Thermal insulation materials in blast furnaces need to be able to withstand the extreme heat without any problems. Previously, this has only been achieved by insulating materials which are also highly conductive of heat, i.e. which are good at transmitting heat. That is bad for energy efficiency. For this reason, the team of scientists is working on a specific group of materials: carbon aerogels, which offer particularly low heat conductivity. Aerogels can be made from various materials, such as silicates, metals and their oxides, polymers, biopolymers and carbonates. They are so porous that more than 90% of them consists of air or free space. This makes them very light. They are of low density, have a large internal surface and extremely low heat conductivity, and can help to make sparing use of natural resources like energy from natural gas and oil.

Dr Thomas Kirschbaum, AeroFurnace project leader at carbon manufacturer SGL Carbon, believes that the new insulating material has a great future: 'In furnace simulations at the partner FCT, we have already been able to demonstrate what the new material can do: depending on the temperature programme, up to 40% of the required process energy can be saved with the new thermal insulation material. The potential of the new material is great.'

The carbon aerogels used in the AeroFurnace Project offer another advantage: their carbon nanostructure absorbs most of the heat radiation, which is chiefly responsible for transporting heat at high temperatures. For example, they can be used as super-insulating materials in particularly challenging fields, such as the automotive industry, insulation systems for buildings, and high-temperature applications.

New insulating material being tested in high-temperature furnaces

In the AeroFurnace research project, the scientists have already found out that the manufacture of the new thermal insulator can be mapped in the laboratory using simple technical processes, and can easily be scaled up. However, there is still a long way to go before the material can be used on an industrial scale.

Before the new materials can make their market breakthrough, we will need to know that they work in industry. However, studies under real-life conditions cannot be undertaken until the relevant manufacturing process can be implemented on a larger scale. The research funding is enabling the groups working on the project to tackle both tasks in parallel.
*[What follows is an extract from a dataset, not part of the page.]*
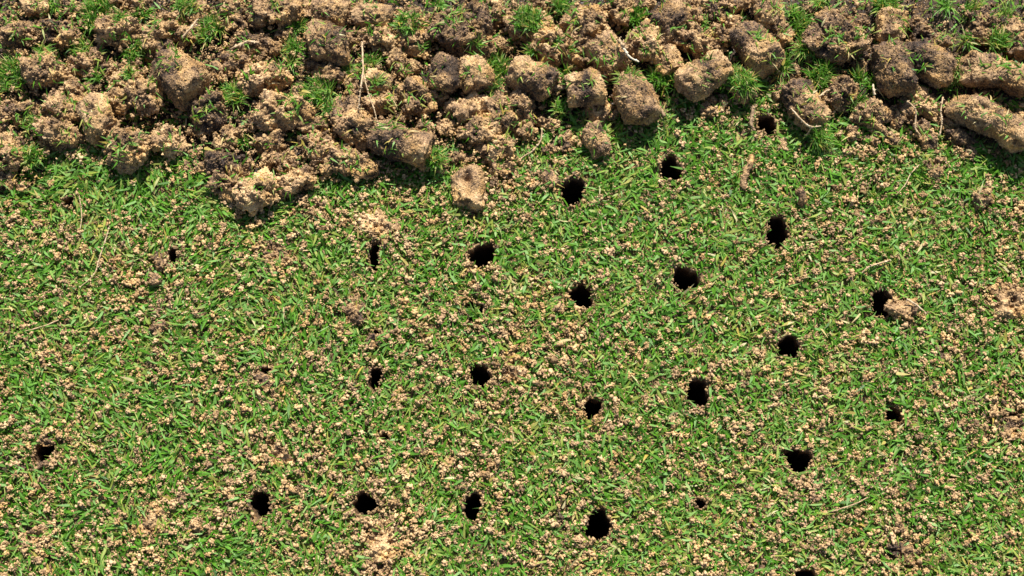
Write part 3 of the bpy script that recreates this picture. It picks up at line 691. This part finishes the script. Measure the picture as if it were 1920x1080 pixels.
strand('dry_root', [(1768,182,11,1),(1764,208,10,1),(1766,228,9,.9),(1762,254,7,.7)], .75, .66, "pale root strand left of the longest core, right side of the heap", 'root', M_ROOT, 1.2)
strand('dry_root', [(1725,308,5,1),(1708,325,5.2,.9),(1698,345,5.2,.8),(1680,366,5,.5)], .55, .64, "thin tan root crossing the lawn under the pale grass strands", 'root', M_ROOT, .2)
strand('dry_root', [(148,368,5,.6),(152,388,5,.8),(153,410,5,.9),(150,430,5,.5)], .55, .62, "thin pale root beside the small dark hole, far left", 'root', M_ROOT, .4)
strand('dry_root', [(205,425,5,.6),(196,455,5,.9),(186,485,5,.9),(176,515,5,.8),(148,540,5,.5)], .6, .62, "long thin pale root wandering down the lawn, left", 'root', M_ROOT, 1.0)
strand('dry_root', [(44,622,5,.7),(80,612,5.3,1),(110,600,5,.8)], .6, .58, "short straight tan root at the left edge of the lawn", 'root', M_ROOT, .2)
strand('dry_root', [(340,38+0,18,.8),(352,52,18,1),(357,72,16,.6)][::-1] and [(370,36,18,.9),(358,52,18,1.1),(342,70,17,.8)], 1.0, .68, "short thick pale root tip at the top left between tufts", 'root', M_ROOT, .6)
strand('dry_root', [(432,92,17,.6),(450,84,18,1.1),(465,78,19,1.2),(485,80,19,.9)], 1.1, .64, "curved pale root on the clod left of the tall grass strip", 'root', M_ROOT, 1.0)
strand('dry_root', [(1535,182,16,.9),(1548,172,16,1),(1556,168,15,.7)], 1.0, .62, "short twig bridging the pointed core and the round wrinkled clod", 'root', M_ROOT, .6)
strand('dry_root', [(1882,222,20,.6),(1900,233,20,1.0),(1918,245,18,1)], 1.0, .72, "pale root stuck on the longest core at the right edge", 'root', M_ROOT, .4)
strand('dry_root', [(1068,160,12,.7),(1050,165,10,1.1),(1038,160,10,1)], 1.8, .40, "stubby dark brown root end left of the smooth barrel-shaped core", 'root', M_ROOT, .3)
strand('dry_root', [(1226,190,9,1.1),(1236,202,8,1.3),(1246,218,6,1.2)], 1.5, .42, "thick tan root crumb right of the upright grass-capped core", 'root', M_ROOT, 2.0)
strand('dry_root', [(1413,198,8,1),(1411,214,8,1.2),(1408,232,7,1.1),(1415,245,6,.8)], 1.5, .40, "rusty thatch strand along the left side of the hole at the heap edge", 'thatch', M_ROOT, 3.0)
strand('dry_root', [(1605,556+12,8,.8),(1660,585,7,1)][:0] or [(1700,560,9,1),(1718,572,9,.9),(1738,588,7,.5)], .9, .72, "pale stem sticking out right of the straw-tangled clump", 'stem', M_ROOT, .4)
strand('dry_root', [(1608+10,510,5,.7),(1630,500,6,1),(1655,492,6,1),(1668,488,5,.6)], .8, .64, "tan root lying flat just above the hole at centre right", 'root', M_ROOT, 1.0)
for (px, py, L, ang, lab) in [(1358,490,24,-55,"yellow dead blade on the grass right of a black hole, centre right"),
        (1693,702,26,5,"yellow dead blade lying level, above the lowest right-hand hole"),
        (575,170+2,18,5,"bright yellow leaf scrap at the left of the big grass tuft"), (392,280,18,10,"yellow scrap of leaf under the small clods, lower left of the heap"),
        (1470,116,16,-60,"yellow leaf scrap between the cores, right of the two-toned core")]:
    r = np.random.default_rng(px); z = 0.006 if py > 300 else 0.018
    s = mpp(px, py); wx, wy = at(px, py, z); a0 = -math.radians(ang); Lw = L * s
    v, f, t = blades(np.array([-Lw / 2 * math.cos(a0)]), np.array([-Lw / 2 * math.sin(a0)]), np.array([0.0004]), np.array([a0]), np.array([0.15]), np.array([Lw]), np.array([1.8 * MM]), np.array([0.925]), np.array([0.25]), r)
    tag(link_mesh('dead_leaf', v, f, M_GRASS, t, loc=(float(wx), float(wy), z)), lab, 'dead leaf', 'yellow dead leaf scraps')
strand('white_shoot', [(1640,178,13,1.2),(1638,168,14,1.1),(1637,158,14,.7)], 1.1, .80, "stubby white shoot between the round clod and long upright core", 'shoot', M_ROOT, .2)

# ------------------------------------------------------------------ grass of the lawn
def soil_density(px, py):
    """how much loose sandy soil lies on the lawn, 0..1+"""
    d = 0.66 + 0.16 * (py - 600) / 480 + 0.16 * n2(px, py, 150.0, 40, 2) + 0.32 * n2(px, py, 42.0, 44, 2)
    for (x, y, rx, ry, w) in [(715,1020,60,90,.9),(712,430,60,50,.7),(760,430,120,70,.25),(515,480,60,40,.4),(600,400,60,40,.4),(180,420,120,60,.25),(110,940,130,120,.35),
                              (560,860,120,70,.4),(250,560,80,60,.2),(970,690,70,50,.4),(1890,560,60,80,.5),(1890,800,60,50,.4),(1690,1030,60,40,.4),(940,600,90,60,.25),
                              (930,340,70,40,.5),(950,360,60,40,.4),(760,350,60,30,.3),(285,975,70,50,.4),(700,520,60,60,.25),(1170,640,80,40,.1),(1060,1000,120,80,.2),(1850,370,60,40,.25),
                              (120,360,200,50,-.45),(1100,380,140,80,-.15),(300,360,150,40,-.3),(380,620,120,60,-.25),(1880,330,90,50,-.4),(1240,240,80,60,-.2),(1200,560,120,60,-.1),(250,820,150,60,-.15)]:
        d = d + w * np.exp(-((px - x) / rx) ** 2 - ((py - y) / ry) ** 2)
    return d
def under_clod(x, y, shrink=0.8, flat_only=False):
    m = np.zeros(len(x), bool)
    for c in C_:
        if flat_only and 'flat' not in c['op'] and c['y'] < 330: continue
        dx = x - c['wx']; dy = y - c['wy']; near = (np.abs(dx) < 0.03) & (np.abs(dy) < 0.03); q = np.where(near)[0]
        if len(q):
            th = c['rot']; u = (dx[q] * math.cos(th) + dy[q] * math.sin(th)) / c['a']; v = (-dx[q] * math.sin(th) + dy[q] * math.cos(th)) / c['b']
            m[q] |= (u * u + v * v) < shrink
    return m
def build_grass():
    A = (RX1 - RX0) * (RY1 - RY0); n = int(A * 1e6 * 0.58)
    x = rng.uniform(RX0, RX1, n); y = rng.uniform(RY0, RY1, n); px, py = to_px(x, y)
    keep = ~hole_mask(x, y, 1.06)
    bt = band_t(px, py); keep &= (rng.random(n) < np.clip(1.0 - bt / 60.0, 0.16, 1.0))
    sd = soil_density(px, py); keep &= rng.random(n) < np.clip(1.62 - sd * 0.85, 0.25, 1)
    keep &= ~under_clod(x, y, 0.7)
    out = (px < -60) | (px > 1980) | (py > 1140) | (py < -60); keep &= ~out | (rng.random(n) < 0.75)
    x, y, px, py = x[keep], y[keep], px[keep], py[keep]; n = len(x)
    # direction: coherent swirls; long slanting blades in the left part
    az = 1.6 * n2(x, y, 0.030, 60, 2) + rng.normal(0, 1, n) * np.where(px < 620, 0.7, 1.0) + np.where(rng.random(n) < 0.5, 0, math.pi) - 0.35
    lay = rng.random(n)
    pitch = np.clip(rng.normal(0.55, 0.35, n), 0.08, 1.4); L = (3.2 + 5.6 * rng.random(n) ** 1.6) * MM
    W = (0.75 + 0.90 * rng.random(n)) * MM
    # short upright ones make the dense mat below
    up = lay < 0.30; pitch[up] = rng.uniform(0.9, 1.5, up.sum()); L[up] = rng.uniform(2.0, 4.2, up.sum()) * MM
    top = lay > 0.66; pitch[top] = rng.uniform(0.0, 0.40, top.sum())
    z0 = np.where(top, rng.uniform(0.0015, 0.0042, n), rng.uniform(0.0, 0.0018, n))
    mx_ = x + np.cos(az) * np.cos(pitch) * L * 0.7; my_ = y + np.sin(az) * np.cos(pitch) * L * 0.7
    k = ~hole_mask(mx_, my_, 0.92) | (rng.random(n) < 0.06)
    x, y, px, py, az, lay, pitch, L, W, top, z0 = [q[k] for q in (x, y, px, py, az, lay, pitch, L, W, top, z0)]; n = len(x)
    t = blade_tone(n, bias=0.07) + 0.10 * n2(x, y, 0.02, 70, 2) + np.where(z0 > 0.0015, 0.05, -0.02)
    th_ = rng.random(n) < 0.09; W[th_] *= 0.42; L[th_] *= 1.15; t = np.where(th_, rng.uniform(0.62, 0.92, n), t)      # thin pale stems and thatch fibres
    curl = rng.random(n) * 1.1 * (pitch > 0.3)
    V, F, T = blades(x, y, z0, az, pitch, L, W, np.clip(t, 0.02, 1), curl)
    # loose clippings lying on the clods
    bx, by, bz = [], [], []
    for c in C_:
        if 'flat' in c['op']: continue
        for j in range(max(2, int(c['L'] * c['W'] / 220))):
            a = rng.random() * 6.283; q = math.sqrt(rng.random()) * 0.9
            ux = c['a'] * q * math.cos(a); uy = c['b'] * q * math.sin(a); th = c['rot']
            wx = c['wx'] + ux * math.cos(th) - uy * math.sin(th); wy = c['wy'] + ux * math.sin(th) + uy * math.cos(th)
            nb = 1 if rng.random() < 0.75 else 4
            for _ in range(nb):
                bx.append(wx + rng.normal(0, .0008)); by.append(wy + rng.normal(0, .0008)); bz.append(surf_z(c, wx, wy) - 0.0004)
    m = len(bx); tt = np.clip(rng.normal(0.48, 0.2, m), 0, 0.8); tt = np.where(rng.random(m) < 0.22, rng.uniform(0.86, 1, m), tt)
    g = blades(np.array(bx), np.array(by), np.array(bz), rng.random(m) * 6.283, rng.uniform(0.05, 0.9, m), rng.uniform(3, 7.5, m) * MM, rng.uniform(0.5, 1.1, m) * MM, tt, rng.uniform(0.2, 1.6, m))
    V, F, T = join([(V, F, T), g])
    tag(link_mesh('grass', V, F, M_GRASS, T), kind='stuff', label="short mown green grass with flat blades lying in all directions", cat='grass')
build_grass()

# ------------------------------------------------------------------ loose crumbs of soil
def build_crumbs():
    n = int((RX1 - RX0) * (RY1 - RY0) * 1e6 * 0.20)
    x = rng.uniform(RX0, RX1, n); y = rng.uniform(RY0, RY1, n); px, py = to_px(x, y, 0.003)
    sd = soil_density(px, py); bt = band_t(px, py)
    p = np.clip(sd * 0.85 - 0.02, 0.08, 1.2); p = np.where(bt > 0, np.where(px < 1000, 0.9, np.where((px < 1680) | (py > 150), 0.5, 0.18)), p)
    p = p + 0.30 * np.exp(-(bt / 28.0) ** 2) * (bt < 0)      # more crumbs fallen just below the heap
    keep = (rng.random(n) < p) & ~hole_mask(x, y, 1.0) & ~under_clod(x, y, 0.6)
    x, y, px, py, bt, sd = [q[keep] for q in (x, y, px, py, bt, sd)]; n = len(x)
    size = 0.32 + 0.95 * rng.random(n) ** 2.6; size *= np.clip(0.75 + 0.35 * sd, 0.8, 1.25)
    cnt = rng.integers(2, 6, n) + (size > 0.8) * 8
    idx = np.repeat(np.arange(n), cnt); m = len(idx)
    sp = (size[idx] * 0.95 + 0.12) * MM
    ctone = np.clip(0.71 + 0.10 * rng.standard_normal(n) - (rng.random(n) < 0.10) * 0.2, 0.25, 0.98); ctone = np.where(bt > 0, ctone - 0.11, ctone)
    zc = np.where(bt > 0, rng.uniform(0.0005, 0.0095, n) * np.where(px < 1000, 1, 0.7), rng.uniform(0.0024, 0.0056, n))
    C = np.stack([x[idx] + rng.normal(0, 1, m) * sp * 0.75, y[idx] + rng.normal(0, 1, m) * sp * 0.75, zc[idx] + rng.normal(0, 1, m) * sp * 0.35], 1)
    R = (0.16 + size[idx] * (0.18 + 0.42 * rng.random(m) ** 1.6)) * MM
    lump = (x, y, zc, size, ctone)
    ok = ~hole_mask(C[:, 0], C[:, 1], 0.97); C, R, idx = C[ok], R[ok], idx[ok]
    T = ctone[idx] + 0.10 * rng.standard_normal(len(idx))
    # crumbs gathered round the mouths of the holes
    hc = []
    for k, (hx, hy, rx, ry, d, lab) in enumerate(holes):
        q = 46; a = rng.random(q) * 6.283; rr = hole_rad(k, a) * rng.uniform(0.90, 1.16, q)
        hc.append(np.stack([hx + rr * np.cos(a), hy + rr * np.sin(a), rng.uniform(0.0012, 0.0038, q)], 1))
    hc = np.concatenate(hc); C = np.concatenate([C, hc]); R = np.concatenate([R, (0.3 + 0.55 * rng.random(len(hc))) * MM]); T = np.concatenate([T, 0.55 + 0.15 * rng.standard_normal(len(hc))])
    V, F, T = grains(C, R, T, 1, 0.6)
    kk = size > 0.42; q = kk.sum()
    v2_, f2_ = ico(2); S = np.stack([rng.uniform(.7, 1.5, q), rng.uniform(.6, 1.1, q), rng.uniform(.4, .8, q)], 1) * (size[kk] * 0.85 * MM)[:, None]
    W_ = v2_[None] * S[:, None, :] * (1 + 0.42 * (rng.random((q, len(v2_), 1)) - .5) * 2)
    an = rng.random(q) * 6.283; ca, sa = np.cos(an)[:, None], np.sin(an)[:, None]
    W_ = np.stack([W_[..., 0] * ca - W_[..., 1] * sa, W_[..., 0] * sa + W_[..., 1] * ca, W_[..., 2]], 2) + np.stack([x[kk], y[kk], zc[kk]], 1)[:, None, :]
    L3 = (W_.reshape(-1, 3), (f2_[None] + (np.arange(q) * len(v2_))[:, None, None]).reshape(-1, 3), np.repeat(ctone[kk], len(v2_)) + 0.12 * rng.standard_normal(q * len(v2_)))
    V, F, T = join([(V, F, T), L3])
    # fine sand sifted between the blades
    n2_ = int((RX1 - RX0) * (RY1 - RY0) * 1e6 * 0.30)
    x = rng.uniform(RX0, RX1, n2_); y = rng.uniform(RY0, RY1, n2_); px, py = to_px(x, y, 0.002)
    k = (rng.random(n2_) < np.clip(soil_density(px, py) * 0.9, 0.1, 1)) & ~hole_mask(x, y, 1.0)
    x, y = x[k], y[k]; n2_ = len(x)
    C = np.stack([x, y, rng.uniform(0.0, 0.0042, n2_)], 1)
    v2, f2 = np.array([[1,0,0],[-1,0,0],[0,1,0],[0,-1,0],[0,0,1],[0,0,-1]], float), np.array([[0,2,4],[2,1,4],[1,3,4],[3,0,4],[2,0,5],[1,2,5],[3,1,5],[0,3,5]])
    _ico['oct'] = (v2, f2)
    g = grains(C, (0.22 + 0.3 * rng.random(n2_)) * MM, 0.62 + 0.14 * rng.standard_normal(n2_), 'oct', 0.4)
    V, F, T = join([(V, F, T), g])
    tag(link_mesh('soil_crumbs', V, F, M_CRUMB, T, smooth=False), kind='stuff', label="loose tan sandy soil crumbs scattered through the grass", cat='soil crumbs')
build_crumbs()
In the second half of the research project, the team of researchers aims to test the newly developed thermal insulation material in a high-temperature furnace and to compare it with a furnace of the same design which uses conventional insulation. As so as the manufacture of the new aerogel types has been tested sufficiently, their uses could also be trialled in other areas with a view to developing new products.

Aerogel clusters – from the research lab to the market

In order to advance the widespread use of aerogels in industry, several research projects funded by the Federal Ministry for Economic Affairs and Energy – including the AeroFurnace research project – have joined forces in the aerogel cluster.

The research cluster aims to develop a long-term strategy for the successful market launch of aerogels. Scientists say that there is a great deal of potential, because aerogels combine numerous characteristics in a way that no other class of material does: a high level of sound absorption with low heat conductivity and a low density with a large internal surface which makes them extremely light and pressure-resistant. So there are good prospects for the production of high-quality aerogels to pick up speed for use in a wide variety of applications.

The Federal Ministry for Economic Affairs and Energy is providing the AeroFurnace project with approximately €625,000 over a period of three and a half years.